О подробностях же операции при Вальми Лаукхард почти ничего не сообщает: до его полка, расположенного далеко от места сражения, долетело лишь несколько случайных пушечных ядер. Но сам он, несмотря на презрительное отношение к дурацким идеям других солдат, однако, «очень порадовался», наблюдая, с какой отвагой король Пруссии в сопровождении пяти или шести генералов расположился на самом видном месте, куда без конца летели вражеские пули. С другой стороны, он уверяет, что Дюмурье84, «если б захотел, нашел бы возможность принести больший урон немецкой армии», и добавляет, что таково также мнение короля Прусского и герцога фон Брунсвика. Действительно, после «приблизительно четырехчасового взаимного артиллерийского обстрела» побежденные начали спокойное отступление, но за ним последовали тяжелые дни, когда голодные, измученные, упавшие духом солдаты шли под ветром и дождем, постоянно боясь натолкнуться на этих ужасных «патриотов», которых вовсе не жаждали увидеть вновь.
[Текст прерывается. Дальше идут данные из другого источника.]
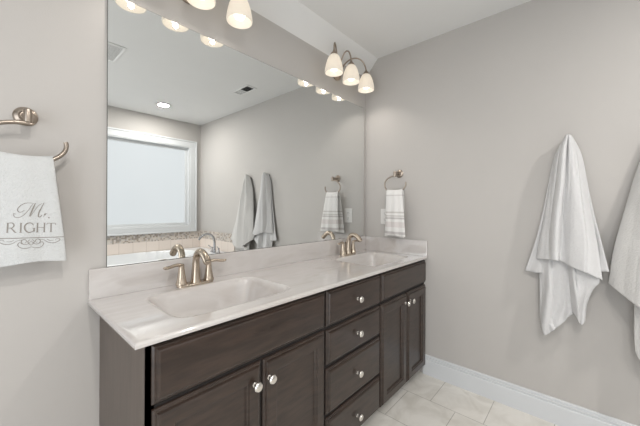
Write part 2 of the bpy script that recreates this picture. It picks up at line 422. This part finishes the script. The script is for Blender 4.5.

К сожалению, невозможно пересказать здесь все, что говорится в «Воспоминаниях» Лаукхарда об обстоятельствах отступления, как, впрочем, невозможно вкратце изложить главы, где наш герой описывает свое новое пребывание в Лонгви, вступление в отвоеванный у французов Франкфурт и все приключения во время памятных зимы и весны 1793 года. И все же я попытаюсь пересказать два-три характерных эпизода из этих глав.

Первой заботой жителей Франкфурта после ухода республиканской армии было продемонстрировать свою радость, уничтожая всякие следы недавнего пребывания французов. «В кафе биллиардные маркеры, у которых до этого в ходу были французские термины, вдруг сразу стали подсчет очков на немецком; мамзели решили именоваться молодыми дамами, слова toilette, pique, cœur, carreau85, были заменены, часто неуклюже. Журналисты дружно объявили, что, единственно страх гильотины заставлял их подавлять свое чувство патриотизма, когда они принимали героя Кюстина86 и его солдат.» С другой стороны, в деревнях в окрестностях Майнца крестьяне признавались, что с воодушевлением встречали захватчиков, но лишь потому, что вообразили, будто французы, тоже католики, прибыли по приказу папы для обращения протестантов в свою веру.

Когда пришло известие о казни Людовика XVI, Лаукхард, пьянствуя в кабаке Хёхста, посчитал своим долгом отреагировать на это событие и обратился к приятелям с длинной и напыщенной речью, где, сравнивая процессы над тремя государями, приговоренными своими подданными к смерти, – Агисом IV, Карлом I Английским и Луи Капетом87, – пришел к заключению о полной законности приговора последнему. Его речь была настолько ученой, витийство настолько неожиданным у пьяного солдата, что оратор должен был повторить ее на следующий день перед группой офицеров, – это позволило ему получить новое «вознаграждение», сопровождаемое увещеванием умерить своей неуемный «либерализм».

14 апреля полк выступил на подмогу осаждающим Майнц. Место, где располагались Лаукхард и его товарищи, и французское расположение разделялись только рвом, и противники частенько могли переговариваться; «Воспоминания» предоставляют нам удивительные образчики диалогов, которые велись там. «Послушай-ка, чертов патриот, – начинал, к примеру, прусский солдат, – ты скоро отправишься на гильотину?» – «Ну, ты, проклятый прислужник тиранов, когда твой капрал своими шпицрутенами сделает тебя хромым?» – «Ну и собаки же вы, вы убили своего короля! Вас всех в наказание нужно отправить в ад!» – «Если вы не будете дураками, вы зададите такую же колотушку всем тиранам! Это сделало бы из вас людей, а сейчас вы только подневольные животные, заслуживающие удары хлыста, которым вас охаживают!»